-- BEGIN Dataset records --
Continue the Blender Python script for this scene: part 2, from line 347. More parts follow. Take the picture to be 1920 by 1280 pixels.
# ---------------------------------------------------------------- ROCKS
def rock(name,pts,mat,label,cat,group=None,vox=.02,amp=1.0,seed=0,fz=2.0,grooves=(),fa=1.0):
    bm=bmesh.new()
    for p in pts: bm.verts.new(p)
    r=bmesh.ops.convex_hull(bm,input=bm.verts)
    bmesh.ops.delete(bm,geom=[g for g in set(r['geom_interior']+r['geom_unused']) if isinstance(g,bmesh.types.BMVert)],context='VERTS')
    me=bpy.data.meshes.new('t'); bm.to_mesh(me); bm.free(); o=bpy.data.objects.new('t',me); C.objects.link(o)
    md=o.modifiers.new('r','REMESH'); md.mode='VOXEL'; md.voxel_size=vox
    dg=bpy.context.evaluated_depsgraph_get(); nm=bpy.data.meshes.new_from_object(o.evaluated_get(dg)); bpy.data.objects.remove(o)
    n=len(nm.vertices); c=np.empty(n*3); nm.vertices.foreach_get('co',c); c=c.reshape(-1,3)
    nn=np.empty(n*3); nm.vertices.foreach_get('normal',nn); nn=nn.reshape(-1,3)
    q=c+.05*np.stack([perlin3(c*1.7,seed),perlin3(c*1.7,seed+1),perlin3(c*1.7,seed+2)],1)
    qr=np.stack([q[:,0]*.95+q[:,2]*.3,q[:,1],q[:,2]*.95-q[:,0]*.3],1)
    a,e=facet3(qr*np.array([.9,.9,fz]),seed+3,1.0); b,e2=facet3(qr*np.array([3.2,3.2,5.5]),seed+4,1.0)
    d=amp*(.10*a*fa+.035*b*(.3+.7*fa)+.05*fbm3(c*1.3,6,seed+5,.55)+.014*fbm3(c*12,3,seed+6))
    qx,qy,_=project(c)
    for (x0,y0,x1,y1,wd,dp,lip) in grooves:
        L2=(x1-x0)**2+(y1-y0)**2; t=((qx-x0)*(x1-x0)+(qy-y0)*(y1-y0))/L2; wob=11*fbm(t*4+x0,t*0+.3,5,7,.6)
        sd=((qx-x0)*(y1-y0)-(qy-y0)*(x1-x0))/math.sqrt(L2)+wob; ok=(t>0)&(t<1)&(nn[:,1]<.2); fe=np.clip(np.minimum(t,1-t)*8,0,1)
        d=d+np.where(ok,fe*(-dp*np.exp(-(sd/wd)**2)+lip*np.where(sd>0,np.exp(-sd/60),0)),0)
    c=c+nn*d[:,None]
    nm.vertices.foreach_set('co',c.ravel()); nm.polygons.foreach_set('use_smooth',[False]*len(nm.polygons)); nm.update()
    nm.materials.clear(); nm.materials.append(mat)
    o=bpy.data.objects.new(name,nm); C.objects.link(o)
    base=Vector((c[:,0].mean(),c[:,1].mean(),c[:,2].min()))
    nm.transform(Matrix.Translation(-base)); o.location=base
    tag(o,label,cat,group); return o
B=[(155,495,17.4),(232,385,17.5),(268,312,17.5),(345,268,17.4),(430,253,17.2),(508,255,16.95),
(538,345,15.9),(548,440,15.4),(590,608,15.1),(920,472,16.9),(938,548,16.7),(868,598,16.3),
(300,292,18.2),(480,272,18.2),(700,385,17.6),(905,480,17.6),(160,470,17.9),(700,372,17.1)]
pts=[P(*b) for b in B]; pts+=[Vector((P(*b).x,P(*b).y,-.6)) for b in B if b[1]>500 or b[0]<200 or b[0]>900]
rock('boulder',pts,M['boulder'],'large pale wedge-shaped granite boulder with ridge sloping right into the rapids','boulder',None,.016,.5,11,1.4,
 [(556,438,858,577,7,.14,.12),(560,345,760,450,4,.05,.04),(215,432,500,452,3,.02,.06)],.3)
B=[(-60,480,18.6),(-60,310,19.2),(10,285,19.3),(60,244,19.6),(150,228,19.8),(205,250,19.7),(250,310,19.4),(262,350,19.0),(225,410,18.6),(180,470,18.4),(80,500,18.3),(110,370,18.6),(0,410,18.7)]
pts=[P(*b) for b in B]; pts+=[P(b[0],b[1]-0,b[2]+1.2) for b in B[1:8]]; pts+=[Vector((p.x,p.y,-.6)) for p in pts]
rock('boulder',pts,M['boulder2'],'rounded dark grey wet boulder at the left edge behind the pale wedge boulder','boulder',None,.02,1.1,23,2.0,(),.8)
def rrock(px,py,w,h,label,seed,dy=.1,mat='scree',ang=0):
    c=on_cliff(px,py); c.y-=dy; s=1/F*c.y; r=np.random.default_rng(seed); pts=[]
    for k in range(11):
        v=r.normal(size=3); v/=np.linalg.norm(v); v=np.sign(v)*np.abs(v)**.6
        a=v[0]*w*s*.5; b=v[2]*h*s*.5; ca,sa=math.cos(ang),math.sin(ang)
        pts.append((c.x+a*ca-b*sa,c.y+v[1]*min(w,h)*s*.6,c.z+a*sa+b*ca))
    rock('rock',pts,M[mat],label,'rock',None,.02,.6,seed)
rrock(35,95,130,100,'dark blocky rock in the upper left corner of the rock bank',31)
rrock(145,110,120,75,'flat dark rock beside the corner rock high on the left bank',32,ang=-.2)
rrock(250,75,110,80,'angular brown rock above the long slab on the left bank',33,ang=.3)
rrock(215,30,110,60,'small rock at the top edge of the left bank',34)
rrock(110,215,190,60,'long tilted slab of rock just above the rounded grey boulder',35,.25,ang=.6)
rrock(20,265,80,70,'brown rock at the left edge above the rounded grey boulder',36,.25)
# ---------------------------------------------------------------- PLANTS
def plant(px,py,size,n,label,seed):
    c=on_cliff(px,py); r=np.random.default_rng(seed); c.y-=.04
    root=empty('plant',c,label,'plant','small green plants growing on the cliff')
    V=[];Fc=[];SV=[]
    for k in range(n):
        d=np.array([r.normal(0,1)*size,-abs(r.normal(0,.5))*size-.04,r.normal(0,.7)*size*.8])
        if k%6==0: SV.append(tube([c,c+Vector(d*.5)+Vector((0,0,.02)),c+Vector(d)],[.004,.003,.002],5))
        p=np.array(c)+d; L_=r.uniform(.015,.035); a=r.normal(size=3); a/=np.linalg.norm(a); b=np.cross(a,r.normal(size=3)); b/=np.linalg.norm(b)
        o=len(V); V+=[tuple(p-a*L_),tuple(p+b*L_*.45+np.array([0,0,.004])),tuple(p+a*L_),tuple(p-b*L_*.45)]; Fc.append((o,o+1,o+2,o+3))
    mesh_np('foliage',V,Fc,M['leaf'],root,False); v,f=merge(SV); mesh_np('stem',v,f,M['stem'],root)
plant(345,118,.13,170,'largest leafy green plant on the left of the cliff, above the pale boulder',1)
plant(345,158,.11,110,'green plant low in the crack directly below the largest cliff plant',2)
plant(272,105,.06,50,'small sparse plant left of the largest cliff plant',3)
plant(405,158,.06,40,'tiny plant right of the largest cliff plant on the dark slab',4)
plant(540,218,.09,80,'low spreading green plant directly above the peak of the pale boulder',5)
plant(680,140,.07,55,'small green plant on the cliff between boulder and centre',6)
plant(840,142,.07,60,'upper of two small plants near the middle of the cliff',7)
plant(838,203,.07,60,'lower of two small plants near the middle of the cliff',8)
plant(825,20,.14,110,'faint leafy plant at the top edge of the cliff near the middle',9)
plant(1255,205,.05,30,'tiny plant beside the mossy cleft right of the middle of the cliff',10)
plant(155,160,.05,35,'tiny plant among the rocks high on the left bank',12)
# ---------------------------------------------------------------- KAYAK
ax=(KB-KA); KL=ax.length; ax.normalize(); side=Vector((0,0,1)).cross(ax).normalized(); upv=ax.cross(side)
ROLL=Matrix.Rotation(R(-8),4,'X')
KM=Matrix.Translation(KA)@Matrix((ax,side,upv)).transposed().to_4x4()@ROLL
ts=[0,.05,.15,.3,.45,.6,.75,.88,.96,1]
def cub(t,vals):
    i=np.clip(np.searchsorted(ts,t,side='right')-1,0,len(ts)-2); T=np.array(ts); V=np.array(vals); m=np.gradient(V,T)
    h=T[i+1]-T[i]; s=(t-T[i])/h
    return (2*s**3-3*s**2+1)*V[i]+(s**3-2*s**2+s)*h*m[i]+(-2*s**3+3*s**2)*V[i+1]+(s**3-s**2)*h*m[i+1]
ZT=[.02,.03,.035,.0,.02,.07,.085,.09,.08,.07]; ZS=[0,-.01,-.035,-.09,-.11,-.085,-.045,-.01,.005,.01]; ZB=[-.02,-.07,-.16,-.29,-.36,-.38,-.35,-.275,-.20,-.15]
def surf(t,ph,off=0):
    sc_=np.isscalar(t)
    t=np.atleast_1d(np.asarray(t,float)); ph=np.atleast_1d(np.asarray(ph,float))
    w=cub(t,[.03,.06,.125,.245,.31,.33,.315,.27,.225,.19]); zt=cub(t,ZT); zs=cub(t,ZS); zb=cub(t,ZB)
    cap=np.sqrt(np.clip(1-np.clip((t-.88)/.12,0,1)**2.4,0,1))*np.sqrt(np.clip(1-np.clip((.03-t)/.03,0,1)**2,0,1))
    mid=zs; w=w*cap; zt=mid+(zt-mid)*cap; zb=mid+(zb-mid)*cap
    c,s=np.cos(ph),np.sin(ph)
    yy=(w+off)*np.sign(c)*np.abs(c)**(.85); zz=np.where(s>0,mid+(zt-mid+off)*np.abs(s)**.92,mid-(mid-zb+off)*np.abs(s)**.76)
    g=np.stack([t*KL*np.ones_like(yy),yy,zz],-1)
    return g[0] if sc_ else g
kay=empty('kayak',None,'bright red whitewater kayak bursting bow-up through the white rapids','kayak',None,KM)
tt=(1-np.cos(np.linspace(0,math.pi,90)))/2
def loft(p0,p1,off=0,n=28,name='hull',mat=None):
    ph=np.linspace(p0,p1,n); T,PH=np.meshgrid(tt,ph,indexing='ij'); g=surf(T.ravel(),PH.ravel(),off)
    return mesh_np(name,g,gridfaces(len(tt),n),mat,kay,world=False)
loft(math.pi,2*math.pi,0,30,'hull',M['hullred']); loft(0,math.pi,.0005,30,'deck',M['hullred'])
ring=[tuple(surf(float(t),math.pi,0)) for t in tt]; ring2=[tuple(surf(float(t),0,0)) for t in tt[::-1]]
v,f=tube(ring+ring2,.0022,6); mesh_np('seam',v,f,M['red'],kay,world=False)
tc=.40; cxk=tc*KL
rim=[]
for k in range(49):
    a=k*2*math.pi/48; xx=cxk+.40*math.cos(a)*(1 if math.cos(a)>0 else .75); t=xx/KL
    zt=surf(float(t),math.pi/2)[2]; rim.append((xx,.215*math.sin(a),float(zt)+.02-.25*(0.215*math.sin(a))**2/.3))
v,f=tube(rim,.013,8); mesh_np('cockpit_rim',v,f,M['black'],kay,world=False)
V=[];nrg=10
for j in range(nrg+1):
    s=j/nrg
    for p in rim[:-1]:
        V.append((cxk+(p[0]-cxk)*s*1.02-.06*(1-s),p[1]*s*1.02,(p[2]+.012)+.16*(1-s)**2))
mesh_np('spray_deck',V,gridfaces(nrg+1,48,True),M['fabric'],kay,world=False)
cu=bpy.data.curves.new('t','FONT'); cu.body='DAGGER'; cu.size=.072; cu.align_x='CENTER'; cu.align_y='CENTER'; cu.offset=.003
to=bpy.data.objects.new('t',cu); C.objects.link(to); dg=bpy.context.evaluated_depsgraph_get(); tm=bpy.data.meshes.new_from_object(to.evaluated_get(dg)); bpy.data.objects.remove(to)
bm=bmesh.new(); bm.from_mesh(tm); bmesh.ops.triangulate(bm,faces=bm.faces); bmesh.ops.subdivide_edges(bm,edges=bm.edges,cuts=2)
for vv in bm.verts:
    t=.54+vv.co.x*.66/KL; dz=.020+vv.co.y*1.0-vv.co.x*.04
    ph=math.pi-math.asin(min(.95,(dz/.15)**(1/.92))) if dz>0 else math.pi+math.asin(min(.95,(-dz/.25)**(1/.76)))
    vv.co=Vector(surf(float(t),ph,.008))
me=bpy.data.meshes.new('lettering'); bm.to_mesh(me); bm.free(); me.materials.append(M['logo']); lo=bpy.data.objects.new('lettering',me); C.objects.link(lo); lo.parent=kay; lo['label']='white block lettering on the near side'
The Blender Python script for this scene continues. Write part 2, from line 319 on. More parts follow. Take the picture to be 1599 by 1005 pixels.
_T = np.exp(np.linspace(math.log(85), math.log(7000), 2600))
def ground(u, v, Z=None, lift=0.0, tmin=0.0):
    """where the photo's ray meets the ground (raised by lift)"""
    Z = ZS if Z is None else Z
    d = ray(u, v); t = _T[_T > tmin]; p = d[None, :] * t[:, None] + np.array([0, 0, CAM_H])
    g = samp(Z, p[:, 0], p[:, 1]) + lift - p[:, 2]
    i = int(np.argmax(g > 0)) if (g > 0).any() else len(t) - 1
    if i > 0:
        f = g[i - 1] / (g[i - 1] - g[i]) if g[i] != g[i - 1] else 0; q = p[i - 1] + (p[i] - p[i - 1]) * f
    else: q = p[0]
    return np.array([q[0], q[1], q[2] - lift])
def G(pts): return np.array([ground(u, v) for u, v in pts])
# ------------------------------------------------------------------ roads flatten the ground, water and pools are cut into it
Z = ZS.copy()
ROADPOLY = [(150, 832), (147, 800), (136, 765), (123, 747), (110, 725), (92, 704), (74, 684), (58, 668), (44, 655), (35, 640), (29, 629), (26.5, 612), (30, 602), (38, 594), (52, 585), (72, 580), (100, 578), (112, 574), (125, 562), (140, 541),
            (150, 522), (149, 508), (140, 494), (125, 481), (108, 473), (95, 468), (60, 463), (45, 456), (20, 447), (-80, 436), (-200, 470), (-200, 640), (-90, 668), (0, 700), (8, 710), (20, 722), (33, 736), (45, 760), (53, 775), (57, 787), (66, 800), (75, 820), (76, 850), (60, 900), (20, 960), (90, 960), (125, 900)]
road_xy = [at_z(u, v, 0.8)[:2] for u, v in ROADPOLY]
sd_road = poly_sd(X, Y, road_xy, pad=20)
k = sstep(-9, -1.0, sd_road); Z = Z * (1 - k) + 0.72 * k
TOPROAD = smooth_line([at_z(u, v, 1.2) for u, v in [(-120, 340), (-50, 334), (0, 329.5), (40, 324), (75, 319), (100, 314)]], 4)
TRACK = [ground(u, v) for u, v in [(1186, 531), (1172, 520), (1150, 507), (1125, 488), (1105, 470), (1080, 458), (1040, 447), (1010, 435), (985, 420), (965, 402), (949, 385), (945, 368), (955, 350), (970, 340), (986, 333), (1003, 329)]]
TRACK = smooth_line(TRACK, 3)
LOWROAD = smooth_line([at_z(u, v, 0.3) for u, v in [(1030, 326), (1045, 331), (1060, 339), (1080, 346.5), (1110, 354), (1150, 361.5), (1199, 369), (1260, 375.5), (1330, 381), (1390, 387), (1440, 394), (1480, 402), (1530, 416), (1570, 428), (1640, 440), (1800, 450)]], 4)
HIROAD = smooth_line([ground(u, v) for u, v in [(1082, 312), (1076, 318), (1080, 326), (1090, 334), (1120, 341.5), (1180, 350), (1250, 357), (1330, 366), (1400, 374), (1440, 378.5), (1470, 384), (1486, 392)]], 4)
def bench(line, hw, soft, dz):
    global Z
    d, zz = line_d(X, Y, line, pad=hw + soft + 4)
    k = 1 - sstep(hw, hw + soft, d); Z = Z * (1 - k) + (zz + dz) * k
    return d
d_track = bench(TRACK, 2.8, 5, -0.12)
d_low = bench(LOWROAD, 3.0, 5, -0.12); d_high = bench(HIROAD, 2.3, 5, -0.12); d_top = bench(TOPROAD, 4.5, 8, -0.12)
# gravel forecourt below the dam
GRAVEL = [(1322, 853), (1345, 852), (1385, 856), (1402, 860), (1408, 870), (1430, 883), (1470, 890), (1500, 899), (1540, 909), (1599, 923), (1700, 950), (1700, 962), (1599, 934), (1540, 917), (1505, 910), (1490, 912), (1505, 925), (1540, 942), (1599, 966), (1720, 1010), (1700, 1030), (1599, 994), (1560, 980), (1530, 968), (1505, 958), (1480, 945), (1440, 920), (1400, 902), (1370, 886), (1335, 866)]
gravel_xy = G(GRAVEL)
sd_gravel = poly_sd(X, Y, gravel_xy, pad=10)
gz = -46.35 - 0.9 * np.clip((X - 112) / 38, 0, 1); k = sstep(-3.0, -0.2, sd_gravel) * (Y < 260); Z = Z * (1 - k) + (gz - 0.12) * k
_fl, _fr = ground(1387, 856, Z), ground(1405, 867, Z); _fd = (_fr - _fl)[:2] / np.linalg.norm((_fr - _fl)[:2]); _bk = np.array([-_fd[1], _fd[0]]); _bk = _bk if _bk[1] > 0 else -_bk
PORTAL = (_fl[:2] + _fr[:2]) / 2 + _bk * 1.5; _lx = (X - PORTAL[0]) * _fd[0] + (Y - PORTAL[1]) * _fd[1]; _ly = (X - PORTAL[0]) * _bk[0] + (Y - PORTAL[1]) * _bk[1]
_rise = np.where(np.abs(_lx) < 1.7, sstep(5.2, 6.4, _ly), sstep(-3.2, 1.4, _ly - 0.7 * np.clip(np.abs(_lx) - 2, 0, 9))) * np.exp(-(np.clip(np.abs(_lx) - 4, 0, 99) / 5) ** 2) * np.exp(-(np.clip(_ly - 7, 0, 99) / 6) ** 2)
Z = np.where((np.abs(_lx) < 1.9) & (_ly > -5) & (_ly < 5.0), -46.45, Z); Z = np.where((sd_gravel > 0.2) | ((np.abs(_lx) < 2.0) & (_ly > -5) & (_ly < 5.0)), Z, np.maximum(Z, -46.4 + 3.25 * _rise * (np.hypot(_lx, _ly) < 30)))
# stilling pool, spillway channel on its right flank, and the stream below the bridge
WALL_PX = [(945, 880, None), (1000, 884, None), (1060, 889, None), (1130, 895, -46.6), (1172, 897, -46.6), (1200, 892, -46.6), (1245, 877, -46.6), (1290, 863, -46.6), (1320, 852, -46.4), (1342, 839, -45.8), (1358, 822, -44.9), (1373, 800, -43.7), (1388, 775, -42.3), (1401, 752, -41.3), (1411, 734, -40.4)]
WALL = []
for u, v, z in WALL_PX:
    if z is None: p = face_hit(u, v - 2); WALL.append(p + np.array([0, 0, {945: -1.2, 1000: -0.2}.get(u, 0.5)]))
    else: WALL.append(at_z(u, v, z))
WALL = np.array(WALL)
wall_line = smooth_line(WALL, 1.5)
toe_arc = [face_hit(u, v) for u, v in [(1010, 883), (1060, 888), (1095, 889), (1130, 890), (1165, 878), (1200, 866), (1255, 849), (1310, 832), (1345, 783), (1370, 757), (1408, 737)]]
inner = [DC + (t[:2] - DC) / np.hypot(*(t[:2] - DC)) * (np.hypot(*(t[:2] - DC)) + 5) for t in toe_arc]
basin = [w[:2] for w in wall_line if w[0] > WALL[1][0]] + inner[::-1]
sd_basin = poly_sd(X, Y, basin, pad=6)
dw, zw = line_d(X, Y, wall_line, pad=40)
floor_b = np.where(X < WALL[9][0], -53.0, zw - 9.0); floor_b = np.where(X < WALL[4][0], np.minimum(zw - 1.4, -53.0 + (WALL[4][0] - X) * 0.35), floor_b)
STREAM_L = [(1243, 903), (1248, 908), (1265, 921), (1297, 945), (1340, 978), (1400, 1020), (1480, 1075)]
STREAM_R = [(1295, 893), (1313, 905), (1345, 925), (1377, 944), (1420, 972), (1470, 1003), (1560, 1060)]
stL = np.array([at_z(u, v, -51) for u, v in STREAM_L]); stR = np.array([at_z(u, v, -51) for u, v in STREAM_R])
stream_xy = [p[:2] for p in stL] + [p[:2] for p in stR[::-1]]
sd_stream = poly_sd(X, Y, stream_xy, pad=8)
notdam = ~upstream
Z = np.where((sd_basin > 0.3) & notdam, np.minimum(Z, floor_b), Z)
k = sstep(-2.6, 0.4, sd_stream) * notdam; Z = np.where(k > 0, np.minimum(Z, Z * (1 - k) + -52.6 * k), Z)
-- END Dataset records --
What the exercise asks: Scan the listing above. Gather each line that contains the word "scene".

Reply:
Continue the Blender Python script for this scene: part 2, from line 347. More parts follow. Take the picture to be 1920 by 1280 pixels.
The Blender Python script for this scene continues. Write part 2, from line 319 on. More parts follow. Take the picture to be 1599 by 1005 pixels.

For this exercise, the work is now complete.